Foi há 23 anos que conheci a Grécia, era então um repórter novato. Nessa altura, os jornalistas viajavam bastante. Os destinos com maior procura eram sofisticados, como Nova Iorque; ou exóticos, como a Amazónia; ou perigosos, como Bagdad. Não admira, por isso, que, quando o editor atirou o convite em plena redacção – ”Quem quer ir a Atenas?” –, ninguém se tenha chegado à frente. A não ser o estagiário.
Parti para Atenas sem expectativas, mas ao final do primeiro dia estava rendido. Calhou ter ido logo parar ao enorme mercado municipal, que se dividia por uma área de hortícolas e pela zona de peixe e carne. Lembro-me de borregos inteiros pendurados nos talhos abertos e de grandes barris de azeite com conservas de peixe, azeitonas, pepinos. O ar tinha uma mistura extravagante de aromas a fermentação, flores, endro e fruta.
Acontece que, depois disso, nunca mais. A cozinha grega ficou como um sonho remoto. Longínquo. Até que apareceu o Kefi.
Por tudo o que se contou, eu sabia que um restaurante grego em Lisboa poderia ser um sucesso. Já tínhamos tido algumas experiências, como o Dionysios, nas Janelas Verdes, mas também o mais recente Pita Gourmet, na Costa da Caparica, de que sou fã. Mas o Kefi é outra coisa, tem outra ambição. O seu sucesso, mal abriu, há uns quatro meses, é prova disso. A primeira coisa a encantar o Instagram terá sido o espaço. Estávamos habituados ao folclore, à mitologia helénica e à caligrafia angulosa, e de repente as redes sociais mostravam uma sala limpa, luminosa, sofisticada.
É certo que está lá o azul marinho, mas o ambiente dá-nos primeiro o casario alvo de uma escarpa insular e só depois os tons carregados do mar, em fundo. A luz entra pelos janelões do rés-do-chão, uma esquina idílica rodeada de prédios extraordinários, com alguma da azulejaria mais bonita da cidade. Mesmo na casa de banho podemos ter essa experiência de luz e cor, no belíssimo lavatório com vista para a rua. É um grego lisboeta – e será um grego sem gregos.
Como aqui escreveu Hugo Torres, na abertura, os donos são o casal de ucranianos por trás do café Heim, em Santos, e também do Seagull Method Café – duas casas bonitas e boas dedicadas a pequenos-almoços. A ideia de juntar ao portefólio um bistrô grego, nasceu de uma viagem a Nova Iorque, onde a espécie abunda. Um dos donos, o chef Misha Lytvynenko, construiu a partir daí um menu de clássicos, adaptados a uma estética bistronómica e moderna.
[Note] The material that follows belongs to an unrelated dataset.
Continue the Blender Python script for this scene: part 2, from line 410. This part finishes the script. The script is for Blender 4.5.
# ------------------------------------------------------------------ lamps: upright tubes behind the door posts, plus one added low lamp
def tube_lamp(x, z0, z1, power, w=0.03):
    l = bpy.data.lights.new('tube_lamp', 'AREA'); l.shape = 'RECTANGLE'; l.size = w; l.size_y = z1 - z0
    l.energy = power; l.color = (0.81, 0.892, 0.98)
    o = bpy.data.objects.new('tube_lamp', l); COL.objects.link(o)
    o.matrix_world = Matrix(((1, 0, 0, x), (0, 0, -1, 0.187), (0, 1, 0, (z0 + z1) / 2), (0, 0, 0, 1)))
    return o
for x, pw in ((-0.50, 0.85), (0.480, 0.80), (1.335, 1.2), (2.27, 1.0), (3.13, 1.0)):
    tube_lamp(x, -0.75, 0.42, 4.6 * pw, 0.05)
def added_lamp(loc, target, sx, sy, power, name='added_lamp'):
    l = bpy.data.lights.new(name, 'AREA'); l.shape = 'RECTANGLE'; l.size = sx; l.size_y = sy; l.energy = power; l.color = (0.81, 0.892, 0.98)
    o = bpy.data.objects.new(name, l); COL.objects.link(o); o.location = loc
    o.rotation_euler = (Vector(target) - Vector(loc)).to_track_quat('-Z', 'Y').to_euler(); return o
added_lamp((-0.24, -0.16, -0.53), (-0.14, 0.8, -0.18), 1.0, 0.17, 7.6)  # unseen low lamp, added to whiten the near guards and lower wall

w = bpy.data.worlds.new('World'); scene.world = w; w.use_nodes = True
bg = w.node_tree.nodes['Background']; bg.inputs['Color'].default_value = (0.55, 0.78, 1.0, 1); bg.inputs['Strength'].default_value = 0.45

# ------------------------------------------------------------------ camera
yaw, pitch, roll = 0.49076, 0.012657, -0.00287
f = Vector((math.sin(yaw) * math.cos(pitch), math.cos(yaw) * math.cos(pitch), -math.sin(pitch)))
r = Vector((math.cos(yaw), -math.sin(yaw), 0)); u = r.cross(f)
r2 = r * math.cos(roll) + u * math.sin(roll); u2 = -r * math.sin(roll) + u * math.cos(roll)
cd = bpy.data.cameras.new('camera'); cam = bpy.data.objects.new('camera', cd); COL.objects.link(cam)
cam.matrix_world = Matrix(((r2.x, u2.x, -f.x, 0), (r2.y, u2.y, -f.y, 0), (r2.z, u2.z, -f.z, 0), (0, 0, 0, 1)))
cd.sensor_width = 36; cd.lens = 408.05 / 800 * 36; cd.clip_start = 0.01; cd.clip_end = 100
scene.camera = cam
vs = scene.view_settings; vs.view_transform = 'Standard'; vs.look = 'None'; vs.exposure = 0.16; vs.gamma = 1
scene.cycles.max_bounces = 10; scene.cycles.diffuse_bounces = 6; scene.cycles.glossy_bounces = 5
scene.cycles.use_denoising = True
Estão lá o tatziki, o famoso molho de iogurte, pepino e endro, ou a pasta de beringela fumada com limão e nozes, guloseimas boas para espalhar no pão pita, servido quente. Ainda nas entradas, sou fã das malaguetas em pickles, crocantes e ligeiramente picantes, a nadar em bom azeite grego e limão; e das azeitonas kalamata, outro ícone do país, bem melhores que essas azeitonas verdes grandes de supermercado, ensopadas em ácido acético.
Nos principais, estão presentes as famosas almôndegas “keftedes”, e, claro, a massouka, das melhores que provei, a pedir um tinto grego (a carta tem poucas entradas).
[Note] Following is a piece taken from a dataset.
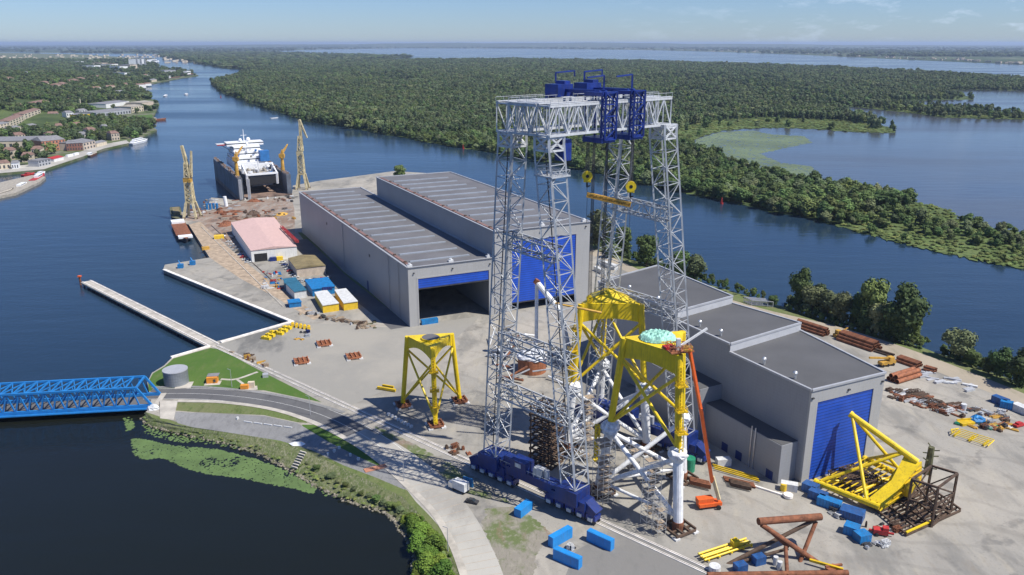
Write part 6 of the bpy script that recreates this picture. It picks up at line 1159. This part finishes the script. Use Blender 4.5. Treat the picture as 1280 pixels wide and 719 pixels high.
for i, (x, y, w_, h_, wl, rf_) in enumerate(((150, 88, 10, 20, 'ship_white', 'grey_roof'), (163, 86, 9, 22, 'beige_wall', 'grey_roof'), (176, 83, 5, 42, 'ship_white', 'ship_white'), (140, 84, 8, 18, 'white_wall', 'tile_roof'), (128, 82, 7, 16, 'cream_wall', 'tile_roof'), (118, 86, 8, 18, 'ship_white', 'grey_roof'), (206, 92, 14, 14, 'trim', 'grey_roof'), (96, 80, 9, 15, 'white_wall', 'grey_roof'), (60, 79, 14, 14, 'white_wall', 'tile_roof'), (156, 95, 9, 13, 'ship_white', 'grey_roof'), (30, 82, 9, 14, 'cream_wall', 'tile_roof'))):
    lab = ('broad white port shed', 'beige port warehouse left of the silo', 'tall white silo block at the distant port', 'red roofed white block far up the left bank', 'red roofed cream block far up the left bank', 'white block with a grey roof far behind the hill', 'grey shed on the distant port quay', 'white grey roofed block on the far plain', 'wide red roofed block on the far plain', 'white shed among far trees above the river', 'small red roofed block farthest left on the plain')[i]
    house(lab, (x, y), (x + w_, y - .4), 70, h_, wl, rf_, 0)
for i in range(3):
    p = G(172 + i * 5, 84); m = MB(); q = V((p.x, p.y, 0)); m.lattice(q, q + V((0, 0, 60 - i * 6)), 9, 9, 4, 2.2, 1.6, 4, 4); m.beam(q + V((0, 0, 52 - i * 5)), q + V((30, 0, 70 - i * 5)), 2.2); solo(m, 'harbour_crane', 'trim', 'far slim harbour crane at the distant port, %s of three' % ('left', 'middle', 'right')[i], 'harbour crane')
boxpx('parked_bus', 'ship_white', 'white bus parked on the town quay, left of two', 'bus', (85, 197), (92, 195.5), 3, 3.2); boxpx('parked_bus', 'ship_white', 'white bus parked on the town quay, right of two', 'bus', (93.5, 195), (99, 193.5), 3, 3.2)
def lighthouse(x, y, h_, label): p = G(x, y); m = MB(); m.tube(p, p + V((0, 0, h_)), 1.4, 1.0, n=12); solo(m, 'chimney', 'cream_wall', label, 'chimney')
lighthouse(102, 139, 26, 'slim pale chimney above the trees behind the town')
sheet('town_road', [(-30, 222.5), (0, 216.8), (55, 211.8), (104, 195.8), (130, 185.8), (162, 178.9), (158, 175.5), (128, 181), (100, 190), (50, 205), (0, 209), (-30, 214)], paleroad, .25)
# ============================================================ TREES
def crown_mesh(name, nblob, per, size, mt, seed, tall=1.0, bush=False):
    r_ = random.Random(seed); m = MB(); blobs = []
    for i in range(nblob):
        th = r_.uniform(0, 6.28); rr = r_.uniform(0, .62) ** .8; z = r_.uniform(.16, .86) if not bush else r_.uniform(.22, .7); rr *= (1.05 - abs(z - .5) * .9); blobs.append((math.cos(th) * rr * .38, math.sin(th) * rr * .38, z * tall, r_.uniform(.14, .23)))
    blobs.append((0, 0, .55 * tall, .26)); st = random.getstate(); random.seed(seed)
    for x, y, z, q in blobs: m.ico((x, y, z), q * .80, (1, 1, .95), .12, 6)
    random.setstate(st)
    for x, y, z, q in blobs:
        for j in range(per):
            u = r_.uniform(-.75, 1); ph = r_.uniform(0, 6.28); s = math.sqrt(max(0, 1 - u * u)); nrm = V((s * math.cos(ph), s * math.sin(ph), u)); c0 = V((x, y, z)) + nrm * q * r_.uniform(.78, 1.18)
            nn = (nrm + V((r_.uniform(-.7, .7), r_.uniform(-.7, .7), r_.uniform(-.3, .8)))).normalized(); a = nn.orthogonal().normalized(); b = nn.cross(a); t = r_.uniform(0, 6.28); a, b = a * math.cos(t) + b * math.sin(t), b * math.cos(t) - a * math.sin(t)
            sz = size * r_.uniform(.6, 1.35); m.add([c0 - a * sz, c0 + b * sz * .8, c0 + a * sz * 1.1, c0 - b * sz * .75], [(0, 1, 2, 3)])
    me = bpy.data.meshes.new(name); me.from_pydata(m.v, [], m.f); me.materials.append(M[mt]); return me
def trunk_mesh(name, seed):
    r_ = random.Random(seed); m = MB(); m.tube((0, 0, -.03), (0, 0, .34), .028, .018, n=7)
    for i in range(5): t = r_.uniform(0, 6.28); m.tube((0, 0, r_.uniform(.16, .32)), (math.cos(t) * .22, math.sin(t) * .22, r_.uniform(.45, .7)), .014, .005, n=5)
    me = bpy.data.meshes.new(name); me.from_pydata(m.v, [], m.f); me.materials.append(M['bark']); return me
BRIGHT = crown_mesh('crown', 11, 170, .036, 'leaf_bright', 9)
NEAR = [crown_mesh('crown', 12, 190, .034, k, s) for k, s in (('leaf', 1), ('leaf_grey', 2), ('leaf_dark', 3), ('leaf', 4))]
MID = [crown_mesh('crown', 9, 60, .052, k, s) for k, s in (('leaf', 11), ('leaf_grey', 12), ('leaf_dark', 13), ('leaf', 14), ('leaf', 15))]
FARM = [crown_mesh('crown', 6, 30, .075, k, s) for k, s in (('leaf_far', 21), ('leaf_far', 22), ('leaf_dark', 23), ('leaf', 24), ('leaf_grey', 25))]
TR = [trunk_mesh('trunk', i) for i in range(3)]
LAST = {}
def tree(X, Y, h_, crown, label, group=None, wide=1.0, z=0, name='tree'):
    o = bpy.data.objects.new(name, None); S.collection.objects.link(o); o.location = (X, Y, z); o.rotation_euler = (0, 0, random.uniform(0, 6.28)); o.scale = (h_ * wide, h_ * wide, h_); tag(o, label, 'tree', group)
    for nm, me in (('trunk', random.choice(TR)), ('crown', crown)): q = LAST['q'] = bpy.data.objects.new(nm, me); S.collection.objects.link(q); q.parent = o
    return o
NT = [  # px, py, pixel height, crown, width, label
 (500, 221, 14, 0, 1.6, 'green treetop peeking over the roof of the long hall'), (748, 312, 52, 1, .9, 'tall grey green tree just right of the tall hall corner'), (778, 318, 34, 0, 1.0, 'rounded bright tree behind the far crane leg, second from the tall hall'), (808, 331, 36, 0, 1.1, 'full round tree standing alone on the bank left of the right crane leg'), (848, 348, 34, 0, 1.1, 'round tree touching the right crane leg on its right side'), (868, 349, 32, 1, 1.1, 'silvery round tree, right hand one beside the right crane leg'), (765, 322, 18, 1, 1.4, 'low bush between the tall hall corner and the lone round tree'),
 (1000, 383, 46, 2, .75, 'tall dark narrow tree at the left end of the riverside clump'), (1015, 390, 34, 1, 1.0, 'pale tree right beside the narrow dark one in the riverside clump'), (1034, 396, 34, 1, 1.1, 'pale rounded tree, third in the riverside clump'), (1052, 401, 38, 1, 1.0, 'grey green tree in the middle of the riverside clump'), (1070, 404, 36, 2, 1.0, 'dark tree low in the middle of the riverside clump'), (1088, 410, 60, 0, .75, 'tall light green tree in the riverside clump, left of the biggest one'), (1100, 416, 40, 1, 1.0, 'low grey tree pressed against the biggest riverside tree'), (1128, 424, 66, 2, .95, 'biggest dark green tree at the right end of the riverside clump'), (1140, 426, 30, 0, .9, 'small bright tree leaning on the right side of the biggest riverside tree'), (1080, 412, 26, 2, 1.2, 'dark bush at the foot of the tall light green tree'), (1112, 420, 30, 2, 1.2, 'dark bush at the foot of the biggest riverside tree'), (1022, 386, 30, 2, 1.1, 'dark tree at the water side of the riverside clump'),
 (1196, 447, 38, 1, 1.2, 'pale rounded tree standing alone between the clump and the right edge'), (1214, 456, 18, 0, 1.6, 'low green bush right of the lone pale tree'), (1250, 470, 34, 2, 1.0, 'dark tree second from the right edge by the water'), (1275, 482, 44, 2, 1.0, 'dark tree cut by the right edge by the water'), (966, 382, 12, 0, 1.5, 'small green bush beside the grey rack on the bank'), (1236, 466, 18, 0, 1.4, 'small bush between the lone pale tree and the dark trees at the edge')]
for x, y, hpx, k, wd, lab in NT:
    p = G(x, y); tp_ = AY(x, y - hpx, p.y); tree(p.x, p.y, tp_.z * 1.02, NEAR[k], lab, None, wd)
for i, (x, y, hh) in enumerate(((529, 660, 4.5), (540, 672, 5.5), (536, 688, 6), (548, 700, 5), (555, 690, 6.5), (545, 715, 6), (560, 712, 5.5), (525, 652, 3.5), (552, 676, 4), (565, 722, 6), (533, 676, 4.5), (541, 700, 4.5))):
    x -= 12; p = G(x, y, -1.2); tree(p.x, p.y, hh, BRIGHT, 'bright green willow bush in the thicket at the bottom shore', 'willow bushes at the bottom shore', 1.5, -1.3, 'bush')
LASTW = {'q': LAST['q']}
for i in range(14):
    x, y = [(428, 596), (436, 601), (447, 605), (455, 611), (466, 614), (475, 619), (484, 622), (492, 627), (505, 632), (512, 640), (418, 590), (400, 580), (388, 573), (500, 628)][i]; y += 8; x -= 4; p = G(x, y, -1.6); tree(p.x, p.y, random.uniform(1.2, 2.4), NEAR[[1, 0][i % 2]], 'low scrub bush on the stony shore below the gravel park', 'scrub bushes on the stony shore', 1.9, -1.7, 'bush')
WCO = LASTW['q']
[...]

Notas menos positivas para o polvo marinado em molho verde, sem expressão nem frescura; e para a sobremesa, os loukoumades com gelado. Os loukoumades são uma espécie de sonhos, uma pilha de bolinhas acabadas de fritar onde é descarregado o gelado, que vai derretendo. No caso, escolheu-se o gelado de pistáchio, de produção industrial.
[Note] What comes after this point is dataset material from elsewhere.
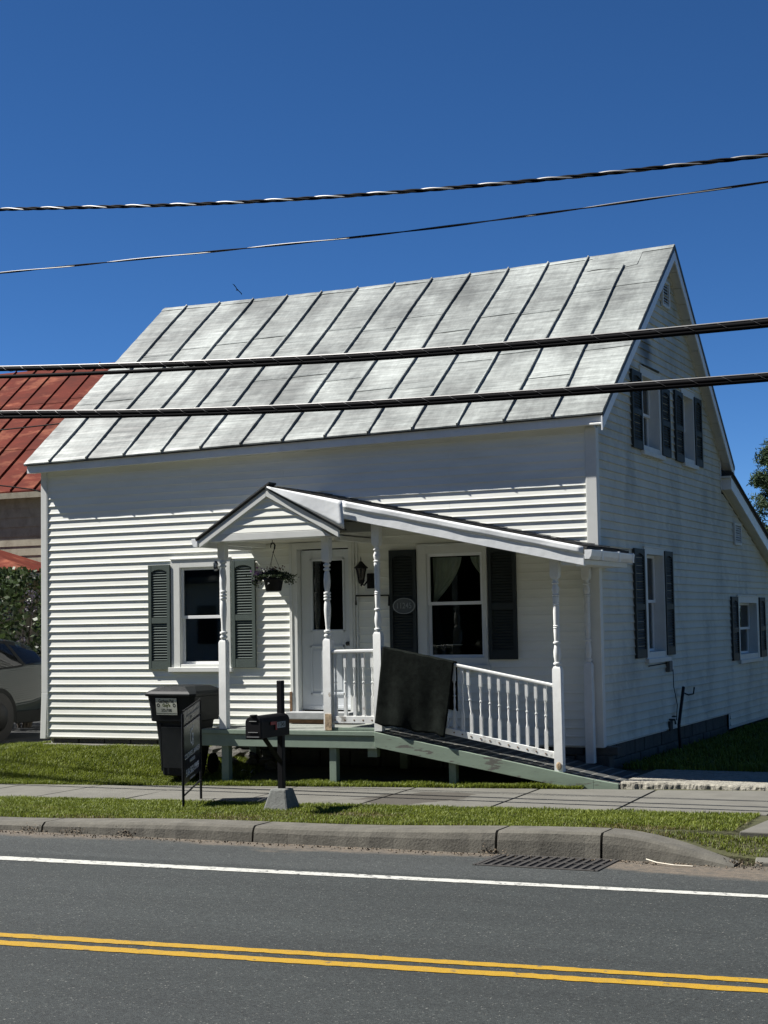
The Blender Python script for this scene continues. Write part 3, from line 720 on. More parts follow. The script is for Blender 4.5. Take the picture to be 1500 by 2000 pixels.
# ridge strip and the soldered patch near the right end
q = MB(); q.grid(lambda u, v: (XA + (XB - XA) * u, 3.40 - 0.10 + 0.17 * v, (zf_top(3.4 - 0.10 + 0.17 * v, XA + (XB - XA) * u) if v < .6 else Q3(XA + (XB - XA) * u, 3.4 - .10 + .17 * v)[2]) + 0.014 + 0.004 * math.sin(40 * u)), 60, 3)
q.build('ridge_cap', ROOFM, rf)
q = MB(); q.grid(lambda u, v: P3(-0.98 + 0.72 * u, 2.98 + 0.36 * v + 0.02 * math.sin(7 * u), 0.013 + 0.002 * math.sin(9 * u + 5 * v)), 8, 4); q.build('roof_patch', ROOFM, rf)
# eave fascia, soffit
def fz(x): return zf_top(-.2, x)
q = MB(); q.hexa([(XA + .03, -.166, fz(XA) - .135), (XB - .02, -.166, fz(XB) - .135), (XB - .02, -.146, fz(XB) - .135), (XA + .03, -.146, fz(XA) - .135), (XA + .03, -.166, fz(XA) - .02), (XB - .02, -.166, fz(XB) - .02), (XB - .02, -.146, fz(XB) - .02), (XA + .03, -.146, fz(XA) - .02)])
q.build('eave_fascia', METALTRIM, house)
q = MB(); q.hexa([(XA + .03, -.146, fz(XA) - .135), (XB - .02, -.146, fz(XB) - .135), (XB - .02, 0.0, fz(XB) - .125), (XA + .03, 0.0, fz(XA) - .125), (XA + .03, -.146, fz(XA) - .120), (XB - .02, -.146, fz(XB) - .12), (XB - .02, 0.0, fz(XB) - .11), (XA + .03, 0.0, fz(XA) - .11)])
q.build('eave_soffit', TRIM, house)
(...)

Isto não desmerece o balanço final, que é muito bom e pode ser ainda melhor. Oxalá não haja facilitismo e se mantenha o compromisso de usar ingredientes gregos (os donos garantem que 70 por cento o são, mas sabemos como o tempo, por vezes, vai afrouxando o respeito pelo produto original). E oxalá, com o sucesso garantido, se possa ir para lá do cardápio grego mais óbvio e internacional. Que Misha esteja atento à cozinha e se mantenha apaixonado.
Longa vida ao Kefi!
*Os críticos da Time Out visitam os restaurantes de forma anónima e pagam pelas refeições.